Король Карл упростил ситуацию. Раздевшись, он выставил всех за дверь и закрыл ее на семь (семь!) засовов, запретив будить его, и лишь в семь часов (довольно поздно для человека, привыкшего вставать в пять утра!) эти самые засовы брякнули, открываясь. В дверях стоял Карл, улыбающийся и в прекрасном настроении, в то время как Генриетта-Мария была вся розовая от смущения. Начало брака было успешным. Позже все весело отправились в Лондон, однако в Грейвсенде настроение несколько упало при посадке на королевское судно, которое должно было доставить молодоженов в самое сердце столицы. Была ужасная погода, но, хуже того, стало известно, что за прошедшую неделю сто человек умерли от чумы. К всеобщему удивлению, маленькая королева нисколько не испугалась.
— Куда бы вы ни пошли, мой милый сир, я пойду с вами, — сказала она, протягивая ему руку, которую он поцеловал. — С нами ничего не сможет случиться. Я разделю с вами и беды, и радости.
Все зааплодировали такой смелости. Этой пятнадцатилетней девочке, собиравшейся короноваться, и впрямь храбрости было не занимать: то была достойная дочь Генриха IV. Тогда Карл распорядился открыть выход на палубу, и они, одетые оба в зеленый атлас, расшитый золотом и жемчугами, стоя на носу судна, поднялись вверх по Темзе, приветствуя всех, кто, несмотря на дождь, собрался на берегах и многочисленных мелких суденышках, принесенных приливом. Напротив Тауэра ударили пушки, сторожевые корабли дали ответный залп, и так они добрались почти до самого Датского дома, названного в честь Анны Датской, матери Карла, так как здесь располагалась ее любимая резиденция. По приказу короля Иниго Джонс отреставрировал его для молодой королевы. Здесь она должна была оставаться до следующего дня, когда во дворце Уайт-Холл брак будет утвержден парламентом и объявлен законным и официально свершившимся, после чего Датский дом будет милостиво предоставлен в распоряжение Шеврезов на все время их пребывания в Англии. Однако из-за чумы они также смогут жить и в замке Ричмонд.
В тот вечер во дворце был праздничный ужин, а затем бал, где Мария, не имея более в соперницах Анны Австрийской, затмила своим блеском всех прочих дам, чем тотчас нажила себе нескольких врагов, начиная с леди Карлайл.

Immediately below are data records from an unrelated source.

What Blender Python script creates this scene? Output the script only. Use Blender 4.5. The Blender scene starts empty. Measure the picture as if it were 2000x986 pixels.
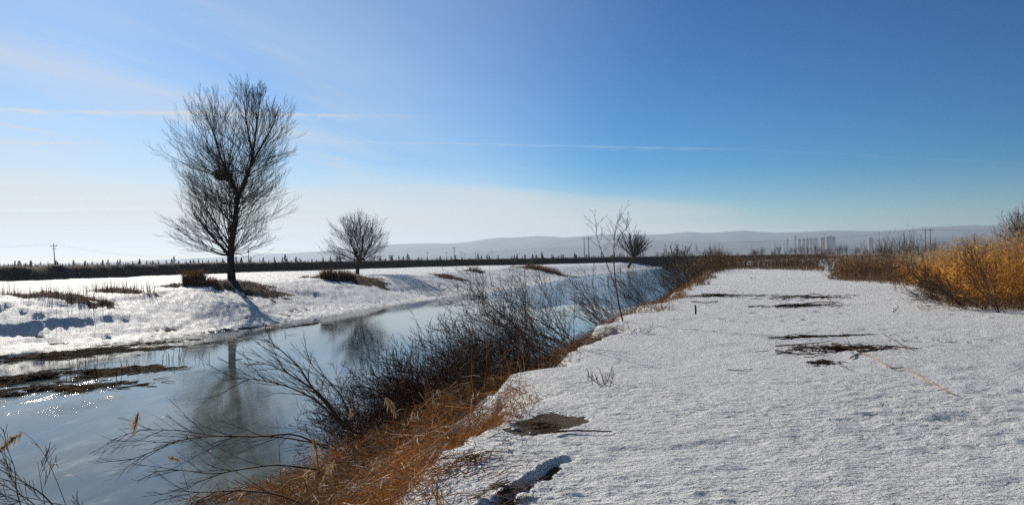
import bpy, math, random
import numpy as np
from mathutils import Vector, Quaternion

# ---------------------------------------------------------------- camera, sky, sun, exposure
scene = bpy.context.scene
COL = scene.collection
F = 1570.0            # focal length in photograph pixels (2000 px wide)
HZ = 506.0            # horizon row in the middle of the picture
ROLL = math.radians(0.9)   # the camera was held slightly tilted
EYE = 1.7
cam_d = bpy.data.cameras.new('camera')
cam_d.sensor_width = 36.0
cam_d.lens = F / 2000 * 36
cam_d.clip_start = 0.05
cam_d.clip_end = 60000
cam = bpy.data.objects.new('camera', cam_d)
COL.objects.link(cam)
cam.location = (0, 0, EYE)
cam.rotation_euler = (math.radians(90) + math.atan((HZ - 493) / F), 0, 0)
cam.rotation_mode = 'QUATERNION'
cam.rotation_quaternion = cam.rotation_euler.to_quaternion() @ Quaternion((0, 0, 1), -ROLL)
def level(px, py):
    """photograph pixel with the camera tilt taken out"""
    u, v = px - 1000, py - 493
    return 1000 + math.cos(ROLL) * u - math.sin(ROLL) * v, 493 + math.sin(ROLL) * u + math.cos(ROLL) * v
scene.camera = cam

SUN_AZ, SUN_EL = math.radians(-29), math.radians(22)
S = Vector((math.sin(SUN_AZ) * math.cos(SUN_EL), math.cos(SUN_AZ) * math.cos(SUN_EL), math.sin(SUN_EL)))
sd = bpy.data.lights.new('sun', 'SUN')
sd.energy = 5.0
sd.angle = math.radians(0.53)
sd.color = (1.0, 0.93, 0.82)
sun = bpy.data.objects.new('sun', sd)
COL.objects.link(sun)
sun.rotation_euler = S.to_track_quat('Z', 'Y').to_euler()

scene.view_settings.view_transform = 'Standard'
scene.view_settings.look = 'None'
scene.view_settings.gamma = 1
scene.view_settings.use_curve_mapping = False
scene.view_settings.exposure = 0.12
scene.cycles.use_denoising = False
scene.cycles.volume_bounces = 0
scene.cycles.max_bounces = 6
scene.cycles.transparent_max_bounces = 8


class NT:
    """tiny node-tree helper"""
    def __init__(self, tree):
        self.t = tree
    def n(self, typ, **kw):
        nd = self.t.nodes.new(typ)
        for k, v in kw.items():
            if hasattr(nd, k):
                setattr(nd, k, v)
        return nd
    def link(self, a, b):
        self.t.links.new(a, b)
    def val(self, sock, v):
        if hasattr(v, 'is_output') or isinstance(v, bpy.types.NodeSocket):
            self.link(v, sock)
        else:
            sock.default_value = v
    def math(self, op, a, b=0.0, c=None, clamp=False):
        nd = self.n('ShaderNodeMath', operation=op, use_clamp=clamp)
        self.val(nd.inputs[0], a); self.val(nd.inputs[1], b)
        if c is not None:
            self.val(nd.inputs[2], c)
        return nd.outputs[0]
    def ramp(self, v, lo, hi, a=0.0, b=1.0, smooth=True):
        nd = self.n('ShaderNodeMapRange', interpolation_type='SMOOTHSTEP' if smooth else 'LINEAR')
        self.val(nd.inputs['Value'], v)
        self.val(nd.inputs['From Min'], lo); self.val(nd.inputs['From Max'], hi)
        self.val(nd.inputs['To Min'], a); self.val(nd.inputs['To Max'], b)
        return nd.outputs[0]
    def noise(self, vec, scale, detail=4, rough=0.55, dist=0.0):
        nd = self.n('ShaderNodeTexNoise')
        self.link(vec, nd.inputs['Vector'])
        nd.inputs['Scale'].default_value = scale
        nd.inputs['Detail'].default_value = detail
        nd.inputs['Roughness'].default_value = rough
        nd.inputs['Distortion'].default_value = dist
        return nd.outputs['Fac']
    def mixc(self, f, a, b):
        nd = self.n('ShaderNodeMix', data_type='RGBA')
        self.val(nd.inputs[0], f)
        self.val(nd.inputs[6], a); self.val(nd.inputs[7], b)
        return nd.outputs[2]
    def mapping(self, vec, loc=(0, 0, 0), rot=(0, 0, 0), scale=(1, 1, 1)):
        nd = self.n('ShaderNodeMapping')
        self.link(vec, nd.inputs[0])
        nd.inputs[1].default_value = loc; nd.inputs[2].default_value = rot; nd.inputs[3].default_value = scale
        return nd.outputs[0]
    def comb(self, x, y, z=0.0):
        nd = self.n('ShaderNodeCombineXYZ')
        self.val(nd.inputs[0], x); self.val(nd.inputs[1], y); self.val(nd.inputs[2], z)
        return nd.outputs[0]


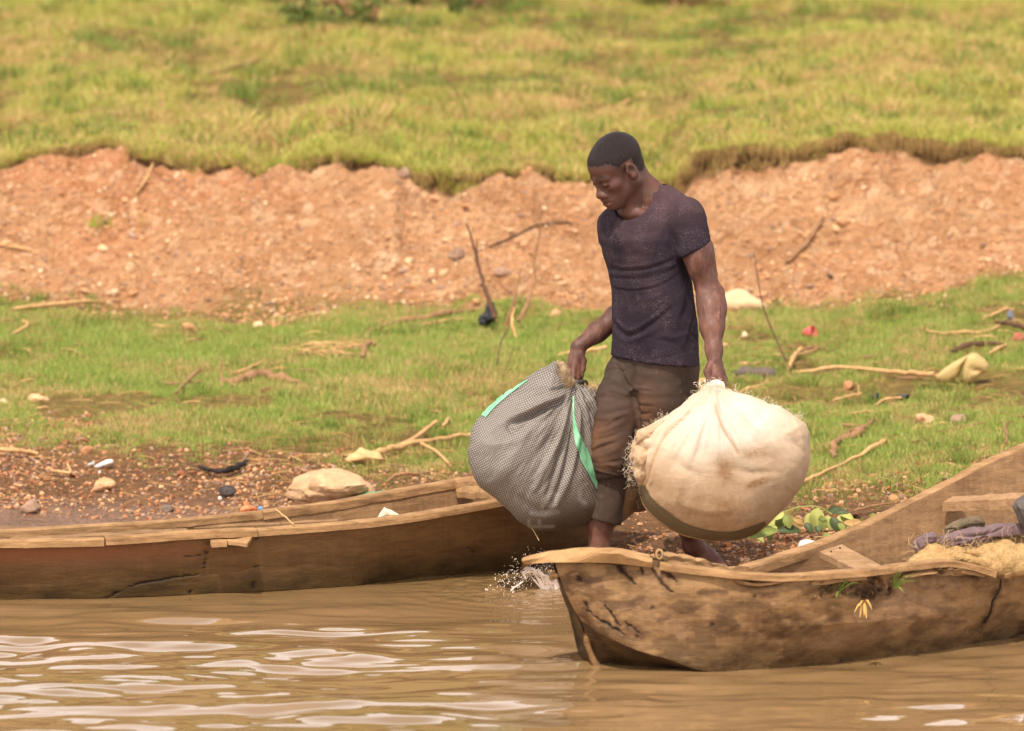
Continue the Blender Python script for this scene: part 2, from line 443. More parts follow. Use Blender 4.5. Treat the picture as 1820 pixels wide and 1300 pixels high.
def scatter(name, pts, scl, protos, label, tilt=0.12, kind='stuff', rot=None):
    """instances of the prototypes at pts: one object"""
    n = len(pts); col = bpy.data.collections.new(name + '_source')
    for i, ob in enumerate(protos):
        ob.name = '%s_source_%02d' % (name, i); col.objects.link(ob)
    me = bpy.data.meshes.new(name); me.vertices.add(n); me.vertices.foreach_set('co', np.asarray(pts, np.float32).ravel())
    a = me.attributes.new('scl', 'FLOAT', 'POINT'); a.data.foreach_set('value', np.asarray(scl, np.float32))
    rt = np.stack([rng.normal(0, tilt, n), rng.normal(0, tilt, n), rng.uniform(0, 6.283, n)], -1) if rot is None else rot
    a = me.attributes.new('rot', 'FLOAT_VECTOR', 'POINT'); a.data.foreach_set('vector', rt.astype(np.float32).ravel())
    a = me.attributes.new('idx', 'INT', 'POINT'); a.data.foreach_set('value', rng.integers(0, len(protos), n).astype(np.int32))
    o = bpy.data.objects.new(name, me); SC.collection.objects.link(o)
    ng = bpy.data.node_groups.new(name + '_instances', 'GeometryNodeTree')
    ng.interface.new_socket('Geometry', in_out='INPUT', socket_type='NodeSocketGeometry')
    ng.interface.new_socket('Geometry', in_out='OUTPUT', socket_type='NodeSocketGeometry')
    N = ng.nodes; gi = N.new('NodeGroupInput'); go = N.new('NodeGroupOutput')
    ci = N.new('GeometryNodeCollectionInfo'); ci.inputs['Collection'].default_value = col
    ci.inputs['Separate Children'].default_value = True; ci.inputs['Reset Children'].default_value = True
    ip = N.new('GeometryNodeInstanceOnPoints'); ip.inputs['Pick Instance'].default_value = True
    def na(nm, t):
        x = N.new('GeometryNodeInputNamedAttribute'); x.data_type = t; x.inputs['Name'].default_value = nm; return x.outputs['Attribute']
    ng.links.new(gi.outputs[0], ip.inputs['Points']); ng.links.new(ci.outputs[0], ip.inputs['Instance'])
    ng.links.new(na('idx', 'INT'), ip.inputs['Instance Index'])
    ng.links.new(na('rot', 'FLOAT_VECTOR'), ip.inputs['Rotation']); ng.links.new(na('scl', 'FLOAT'), ip.inputs['Scale'])
    ng.links.new(ip.outputs[0], go.inputs[0])
    md = o.modifiers.new('instances', 'NODES'); md.node_group = ng
    tag(o, label, kind=kind)
    return o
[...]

Жена посла была восхитительным созданием, перед шармом которого Бекингэм не сумел устоять. Она считалась его почти официальной любовницей, и если столь внезапная страсть возлюбленного к французской королеве нисколько ее не смущала, ей было сложно пережить дружбу и сообщничество, связывавшие его с мадам де Шеврез. Миледи немедленно попыталась ее дискредитировать, но, сказать по правде, не слишком в этом преуспела: с самого своего приезда сумасбродная герцогиня оказалась в большой моде и собрала немало голосов в свою пользу.
Чего, к несчастью, нельзя было сказать о Генриетте-Марии.
На другой день после праздника в Уайт-Холле Карл повез ее из Лондона в свой великолепный замок Хэмптон-Корт на Темзе, и там ситуация начала с каждым днем ухудшаться стараниями Бекингэма, который никак не мог пережить свой оглушительный провал в истории с Анной Австрийской. В его фантазиях так живо рисовалась заманчивая картина, на которой французская королева находилась целиком во власти его чар и вмешивалась в политику королевства в соответствии с его идеями и указаниями, что он без конца винил во всем Людовика XIII и Ришелье и все больше не любил все французское, включая и бедную Генриетту-Марию.
Стараясь стереть из сознания короля Карла ужасное впечатление, оставленное условиями брака, принятыми послами и им самим, герцог открыто обвинил кардинала Ришелье в некоторой фальсификации договоренностей и в их очевидном нарушении, так как Генриетту-Марию сопровождало гораздо большее число священников, чем было предусмотрено. И если у нее не посмели забрать монсеньора де Ла Мот-Уданкура, то большую часть других довольно быстро отправили назад через Ла-Манш. Одновременно французские дамы, главным образом мадам де Сен-Жорж и мадам де Сипьер, были заменены матерью, женой и племянницей Бекингэма… Маленькая королева, сперва удивленная, потом огорченная, начала потихоньку интересоваться причинами такого остракизма, потом стала плакать и, наконец, возмутилась. Достойная дочь Генриха IV, она потребовала объяснений, в которых ей отказали. Будучи английской королевой, она должна была привыкать к обычаям и нравам королевства и радоваться тому, что ей позволено иметь католического капеллана и молиться, как ей хочется. Медовый месяц оказался коротким и даже обагренным кровью: вместо того чтобы освободить католиков, преследуемых за веру, Бекингэм велел казнить некоторых из них.